Pada masa itu, telah diadakan pendidikan khusus
yang dipersiapkan untuk pengelolaan lembaga keuangan yang beroperasi sesuai
dengan syari’ah. Praktek mencari keuntungan juga mulai dilakukan dengan cara
bagi hasil (mudharabah), penyertaan modal usaha (musyarakah), membeli dan
membayar dengan cicilan (bai’ bi ats-tsaman ajil) dan sewa guna usaha
(al-ijarah).
Perkembangan ekonomi di tanah air telah mengalami
fase kemajuan yang luar biasa bahkan telah menguasai seluruh ruang gerak
manusia.
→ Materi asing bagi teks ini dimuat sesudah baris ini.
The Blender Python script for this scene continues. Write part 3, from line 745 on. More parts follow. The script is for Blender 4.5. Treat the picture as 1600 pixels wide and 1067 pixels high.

Hal ini dapat terlihat dengan ditandai unggulnya ekonomi syari’ah
dalam lembaga keuangan yang ada di negara Indonesia.
Berdirinya lembaga keuangan yang berorientasi pada
pemenuhan kebutuhan masyarakat di satu sisi tapi mempunyai kepentingan yang
sangat merugikan nasabah di sisi lain yaitu adanya dominasi penguasaan pada
orang-orang tertentu. Ketika bank konvensional memfungsikan diri sebaga lembaga
yang membantu masyarakat lemah pada dasarnya adalah memberikan kelonggaran di
balik sebuah kesusahan yaitu adanya masa dan beban yang harus ditanggung.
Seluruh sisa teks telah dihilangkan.